All Salmond has to respond with for the debate tonight (25/08/2014) and Darling's inevitable questioning on Plan B.
"Polling shows that the people of Scotland want a currency union. The people have spoken, and yet Better Together continue to claim a currency union will be denied; despite claiming they want what is best for Scotland, and despite Alistair Darling's claims that it is the most logical and sensible option.
"Scottish voters are not stupid. Most people can see that this talk of a currency union being denied is not reality, but instead pure politics from the no campaign, a tactical move for two reasons.
"One, an admission from the yes campaign that we have a 'plan b' can be pounced upon by 'Project Fear' to breed uncertainty over the currency of an independent Scotland. And two, it weakens our position in any post-independence negotiations.
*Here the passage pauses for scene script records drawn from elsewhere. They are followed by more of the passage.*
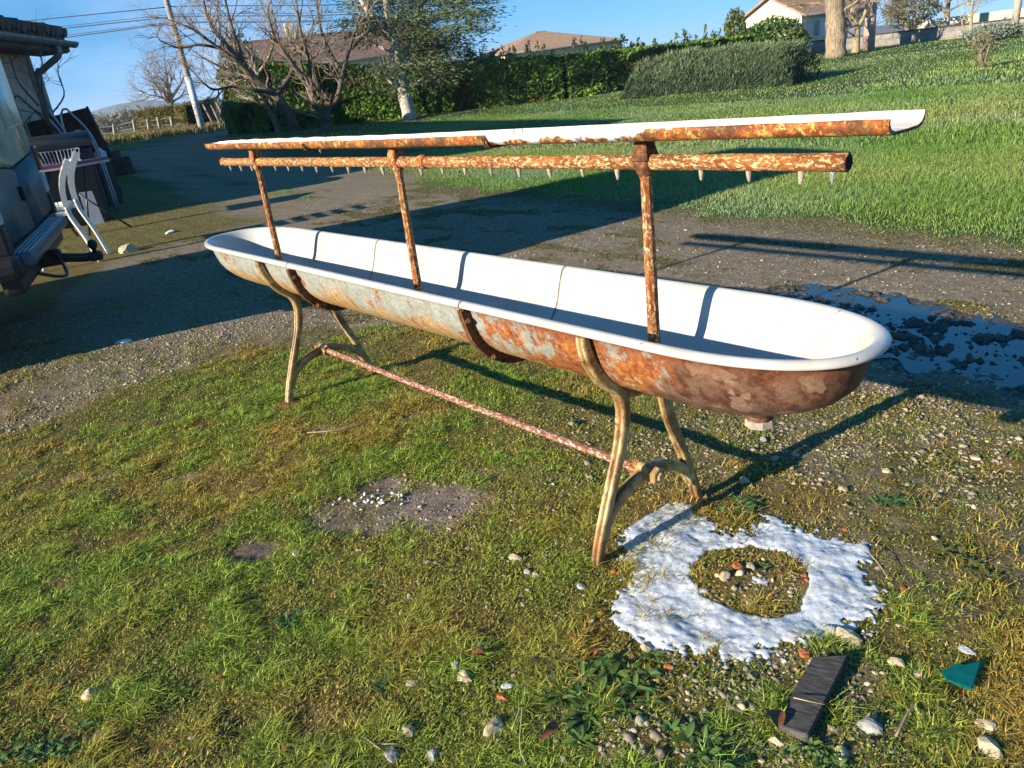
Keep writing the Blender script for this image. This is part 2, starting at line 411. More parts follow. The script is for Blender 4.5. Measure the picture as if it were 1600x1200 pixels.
def ground():
    def axis(a, b, step, lo, hi):
        fine = np.arange(a, b, step); L = [a]; s_ = step
        while L[-1] > lo: s_ *= 1.09; L.append(L[-1]-s_)
        R_ = [fine[-1]]; s_ = step
        while R_[-1] < hi: s_ *= 1.09; R_.append(R_[-1]+s_)
        return np.array(L[1:][::-1]+list(fine)+R_[1:])
    xs = axis(-5.6, 3.3, .024, -3500, 3500); ys = axis(-2.3, 5.2, .024, -3500, 3500)
    X, Y = np.meshgrid(xs, ys); X = X.ravel(); Y = Y.ravel(); nx, ny = len(xs), len(ys)
    Z = zones(X, Y); H = ground_h(X, Y, Z)
    I = np.arange((nx-1)*(ny-1)); i = I % (nx-1); j = I//(nx-1); a = j*nx+i
    loops = np.stack([a, a+1, a+1+nx, a+nx], 1).ravel()
    C_ = ground_col(X, Y, Z)
    m = MM('ground_earth', .95, .2)
    a_ = m.n('ShaderNodeAttribute'); a_.attribute_name = 'Col'
    f = m.noise(120, 4, .7); f2 = m.noise(38, 4, .65)
    c_ = m.mix(1.0, a_.outputs['Color'], m.ramp(f, [(.25, .35), (.5, .95), (.75, 1.7)]), 'MULTIPLY')
    c_ = m.mix(1.0, c_, m.ramp(f2, [(.3, .6), (.7, 1.35)]), 'MULTIPLY')
    m.col(c_)
    a2 = m.n('ShaderNodeAttribute'); a2.attribute_name = 'Wet'
    dry = m.math('SUBTRACT', 1.0, m.math('MULTIPLY', a2.outputs['Fac'], .8))
    m.bump(m.math('MULTIPLY', m.math('ADD', m.math('MULTIPLY', f, .9), m.math('MULTIPLY', m.noise(55, 5, .75), .8)), dry), .9, .014)
    m.rough(m.ramp(m.math('ADD', a2.outputs['Fac'], m.math('MULTIPLY', f2, .0)), [(0, .95), (1, .28)]))
    o = fastmesh('ground', np.stack([X, Y, H], 1), loops, np.full(len(I), 4), m.m, smooth=True, col=C_)
    at = o.data.attributes.new('Wet', 'FLOAT', 'POINT')
    at.data.foreach_set('value', np.clip(np.maximum(Z['mud'], .75*Z['bare']), 0, 1).astype(np.float32))
    o['kind'] = 'structure'
    # churned wet mud, laid as its own finer sheet over the hollow
    P = np.array(MUD); s_ = .0085; mx = np.arange(P[:, 0].min()-.6, 3.4, s_); my = np.arange(P[:, 1].min()-.75, P[:, 1].max()+.75, s_); X, Y = np.meshgrid(mx, my); X = X.ravel(); Y = Y.ravel(); nx = len(mx)
    k = seg_dist(MUD, X, Y) < MUDW+.35; Zm = {q: np.zeros(len(X)) for q in Z}; Zk = zones(X[k], Y[k])
    for q in Zk: Zm[q] = np.zeros(len(X), Zk[q].dtype); Zm[q][k] = Zk[q]
    H = np.full(len(X), -1.0); H[k] = ground_h(X[k], Y[k], Zk, True)-.012*sstep(.25, .0, Zk['mud'])+.0015
    kk = (Zm['mud'] > .02) & k; I = np.arange((nx-1)*(len(my)-1)); i = I % (nx-1); j = I//(nx-1); a = j*nx+i; a = a[kk[a] & kk[a+1] & kk[a+nx] & kk[a+nx+1]]
    q = np.stack([a, a+1, a+1+nx, a+nx], 1); u, inv = np.unique(q, return_inverse=True)
    mm_ = MM('wet_mud', .3, .5); f = mm_.noise(60, 5, .75); mm_.col(mm_.ramp(f, [(.3, (.02, .017, .014)), (.5, (.055, .045, .033)), (.7, (.12, .10, .075))])); mm_.rough(mm_.ramp(mm_.noise(18, 4, .6), [(.35, .12), (.65, .6)])); mm_.bump(f, .7, .006)
    o2 = fastmesh('mud', np.stack([X, Y, H], 1)[u], inv.reshape(-1), np.full(len(q), 4), mm_.m, smooth=True); o2['kind'] = 'structure'
    # standing water among the mud clods
    wm = MM('puddle_water', .04, 1.0); wm.col((.02, .028, .036)); wm.bump(wm.noise(30, 3, .5), .08, .004)
    P = np.array(MUD); k = 60; t = np.linspace(0, 1, k)
    L = np.concatenate([[0], np.cumsum(np.hypot(*np.diff(P, axis=0).T))]); L /= L[-1]
    cx = np.interp(t, L, P[:, 0]); cy = np.interp(t, L, P[:, 1]); V = []; F = []
    for q in range(k):
        wd = MUDW*(1.0+.15*math.sin(q*.7))
        V += [(cx[q], cy[q]-wd, -.0125), (cx[q], cy[q]+wd, -.0125)]
        if q: F.append((2*q-2, 2*q, 2*q+1, 2*q-1))
    o = pydata('water', V, F, wm.m); o['kind'] = 'structure'
ground()

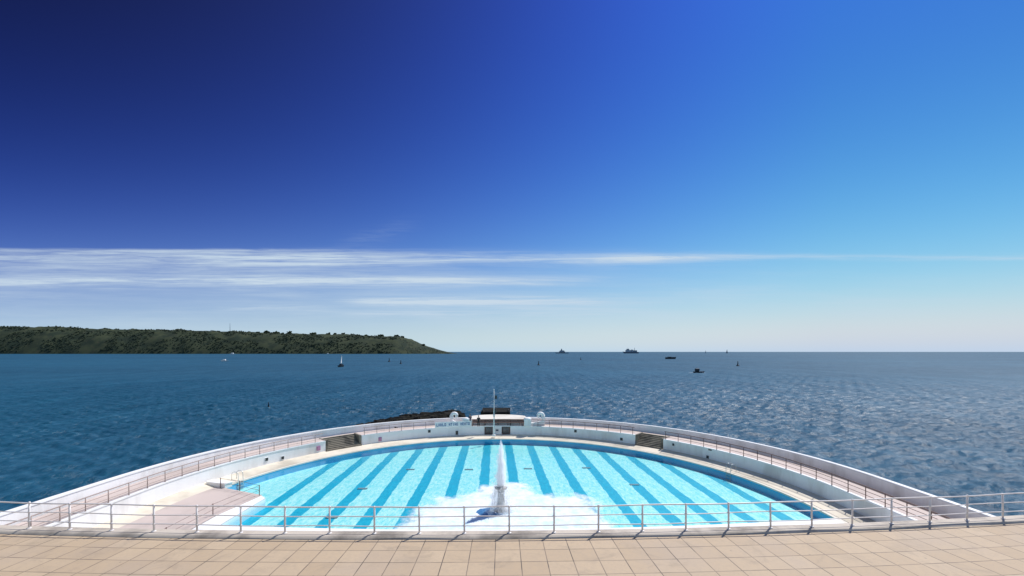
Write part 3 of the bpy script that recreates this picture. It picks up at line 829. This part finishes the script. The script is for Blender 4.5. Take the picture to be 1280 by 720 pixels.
# near railing
e = empty('terrace_railing', (-.1, 14.6, TZ + .075), 'grey tube railing with three rails along the terrace edge in the foreground', 'railing'); L = Vector(e.location)
def tpos(s, z): # arc length s from x=-4 axis, on the kerb
    a = s / TR; x, y = tp(a, -.30); return Vector((x + TC.x, y + TC.y, z)) - L
def wob(p, k): return p + Vector((0, .012 * sin(k * 1.7), .012 * sin(k * 2.3 + 1)))
for zz, rr in ((.86, .024), (.55, .018), (.24, .018)):
    b = MB(); b.tube([wob(tpos(s, L.z + zz), s * .6 + zz * 7) for s in [-24 + .75 * i for i in range(76)]], rr, 8); b.build('rail', M['rail'], e)
s0 = 3.92; me = None
for k in range(-17, 22):
    s = s0 + 1.468 * k
    if abs(s) > 29: continue
    if me is None:
        b = MB(); b.tube([(0, 0, 0), (0, 0, .88)], .030, 10); b.lathe([(.07, 0), (.07, .018), (.04, .03)], n=12)
        for zz in (.86, .55, .24): b.blob((0, 0, zz), .042, 2, 0, smooth=True)
        o = b.build('post', M['rail'], e); me = o.data
    else:
        o = bpy.data.objects.new('post', me); col.objects.link(o); o.parent = e
    o.location = tpos(s, L.z); o.rotation_euler = (random.uniform(-.012, .012), random.uniform(-.012, .012), 0)

# ------------------------------------------------------------------ rocks and the sea block
b = MB(); random.seed(5)
for i in range(230):
    px = 456 + 116 * random.random() ** .7; t = (px - 438) / 134
    q = pt(('a', phi(px, RP)), RP + random.uniform(1.6, 4.5 + 5 * t)); zt = 2.17 + .68 * t ** 1.1 + random.uniform(-.35, .12)
    r = random.uniform(.5, 1.3) * (.7 + .7 * t)
    b.blob((q[0], q[1], zt - r * .75), r, 2, .4, (1.7, 1.1, .7), i)
    b.blob((q[0], q[1] + .4, zt - r * .75 - 1.5), r * 1.1 + .4, 1, .3, (1.4, 1.2, .9), i + 50)
    b.blob((q[0], q[1] + .8, SEA + .6), r * 1.1 + 1.0, 1, .3, (1.4, 1.2, .9), i + 90)
tag(b.build('rocks', M['rock']), 'dark wet rocks at the waterline behind the left parapet', 'rocks', kind='stuff')
c = at_d(620, 86.5, SEA); e = empty('landing_stage', c, 'dark flat topped landing stage in the sea behind the flagpole', 'landing stage')
b = MB(); b.box((0, 0, 2.4), (5.2, 6.4, 5.2), bev=.25); b.build('base', M['rock'], e)
b = MB(); b.box((0, 0, 5.25), (5.5, 6.8, .5), bev=.12); b.build('deck', M['rock'], e)
for xx in (-2.4, 2.4):
    b = MB(); b.tube([(xx, -3.1, 5.4), (xx, -3.1, 6.0)], .12, 8); b.build('bollard', M['dark'], e)

# ------------------------------------------------------------------ headland
HD = 3800.0
crest = [(-200, 404), (-50, 408), (60, 409), (150, 412), (230, 413), (280, 414.5), (330, 416), (400, 418), (470, 420), (500, 421), (510, 423.5), (521, 428.5), (531, 432.5), (541, 435.6), (549, 438.2), (556, 440.3), (564, 442.4)]
def crest_h(px):
    for (a, ya), (c_, yc_) in zip(crest, crest[1:]):
        if a <= px <= c_: return ((HOR - (ya + (yc_ - ya) * (px - a) / (c_ - a))) / F) * HD + H - SEA
    return 0
NX, NY = 230, 26; vs = []; fs = []
def hill(u_, v_):
    px = -200 + 764 * u_; hgt = max(0, crest_h(px)); edge = min(1, (564 - px) / 60)
    x = (px - 640) / F * HD
    depth = (80 + 240 * max(0, edge))
    y = HD - depth * (1 - v_) if v_ <= 1 else HD + (v_ - 1) * 500
    if v_ <= 1: z = hgt * (1 - (1 - v_) ** 1.9)
    else: z = hgt * (1 - .5 * (v_ - 1) ** 2)
    f_ = min(1, 4 * v_) * max(.0, min(1, edge))
    z += f_ * 15 * noise.noise((x * .010, y * .016, 0)) * (1 if v_ <= 1 else .4) + f_ * 7 * noise.noise((x * .035, y * .04, 4))
    y += 28 * noise.noise((x * .006, 2, 0)) * (v_ < 1) * max(0, edge)
    return Vector((x, y, SEA - 2 + max(0, z + 2 * (v_ > 0))))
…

"But for the record and in the interest of clarity, I'll state my position on it: in the completely unlikely and totally hypothetical scenario that there is no currency union, we believe Sterlingisation would be the next best option. This view is supported by the Adam Smith Institute and the two nobel laureate economic experts of the Fiscal Commission Working Group.
"However, the truth is that Better Together are fighting independence because they don't want to lose Scotland's resources - and they know this would only be compounded by Scotland no longer being in the UK pound. The recession presided over by Alistair Darling was caused by a negative growth of just -2.5%. If Scotland votes Yes in September, the UK will lose almost 10% of its GDP overnight, forever. It will lose a net contributor, and billions of pounds a year in oil revenues. Without a currency union, Scotland would have no obligation to take a share of the UK's crippling debt, the root cause for the current austerity measures - debt which the UK treasury has already publicly stated it will honour in full.
"So the question I would like Alistair to answer, for Scottish voters and for voters in the rest of the UK: what is your plan B if there's to be no currency union?"